Boston Marathon bombing suspect Dzhokhar Tsarnaev is pictured in an undated FBI handout photo.

BOSTON — Some 1,200 potential jurors are due to report to federal court in Boston beginning on Monday as selection begins for the trial of Dzhokhar Tsarnaev, charged with the 2013 Boston Marathon bombing that killed three people and wounded more than 260 others.

Tsarnaev, a 21-year-old ethic Chechen who is a naturalized U.S. citizen, could get the death penalty if convicted. He has pleaded not guilty to all 30 charges against him.

Tsarnaev, due to be in court on Monday, is accused of detonating a pair of homemade bombs placed amid a crowd of thousands of spectators at the race's finish line on April 15, 2013.

U.S. District Judge George O'Toole will seek to winnow down the field of 1,200 people to a panel of 12 jurors and six alternates to hear a trial expected to last three to five months.

The large size of the jury pool, which has already been through an initial round of screening through surveys sent out by mail, reflects the intense interest in the case.

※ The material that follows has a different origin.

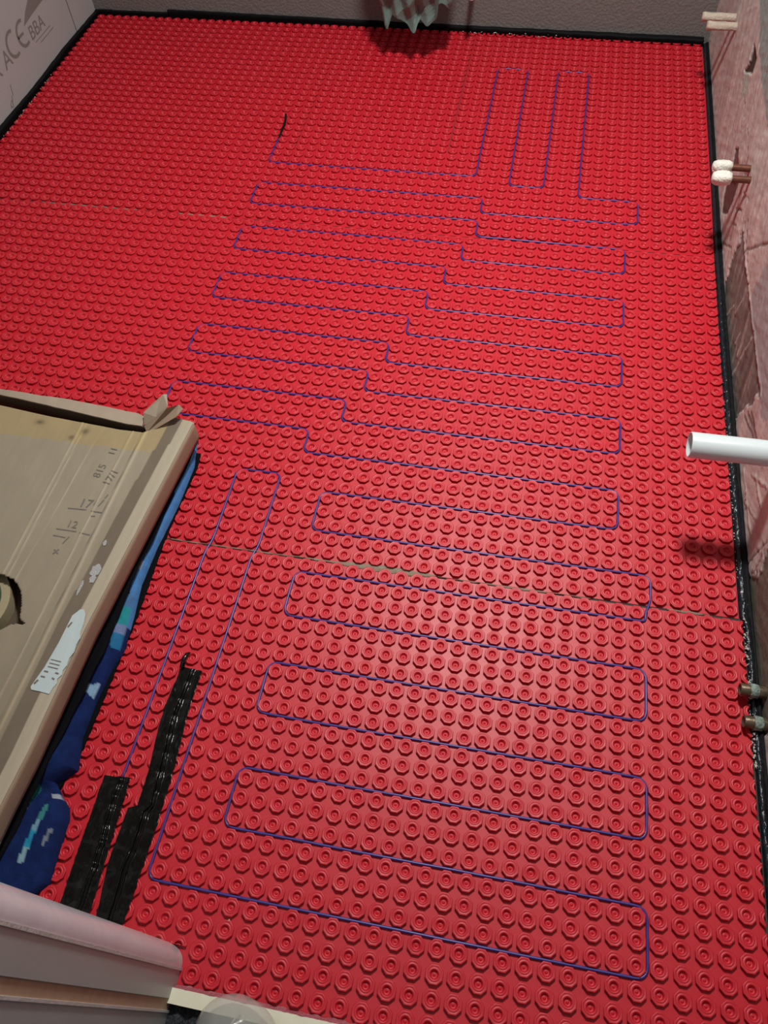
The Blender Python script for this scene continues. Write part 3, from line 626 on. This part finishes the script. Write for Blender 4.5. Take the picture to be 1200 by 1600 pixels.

Tsarnaev's attorneys had sought to have the proceedings moved out of Boston. They argued it would be impossible to find an impartial local jury because of intense news coverage and the fact that thousands of people attended the race or hid in their homes during a day-long lockdown in the greater Boston area after the bombing.

Tsarnaev was arrested four days after the bombing. Prosecutors say he and Tamerlan Tsarnaev, his 26-year-old brother, later shot and killed a university police officer. The brother died after a wild gun battle with police.

The Tsarnaev brothers were Muslims whose family emigrated to the United States about a decade before the attack, settling in Cambridge, Massachusetts, just outside Boston. According to prosecutors, Dzhokhar Tsarnaev wrote messages inside of the hull of the drydocked boat where he was discovered hiding four days after the attack indicating the attack was politically motivated.

The messages included "the U.S. government is killing our innocent civilians" and "I can't stand to see such evil go unpunished," according to court papers.

Three people died in the bombing: restaurant manager Krystle Campbell, 29; graduate student Lingzi Lu, 23; and Martin Richard, 8. Massachusetts Institute of Technology police officer Sean Collier, 27, was fatally shot three days later.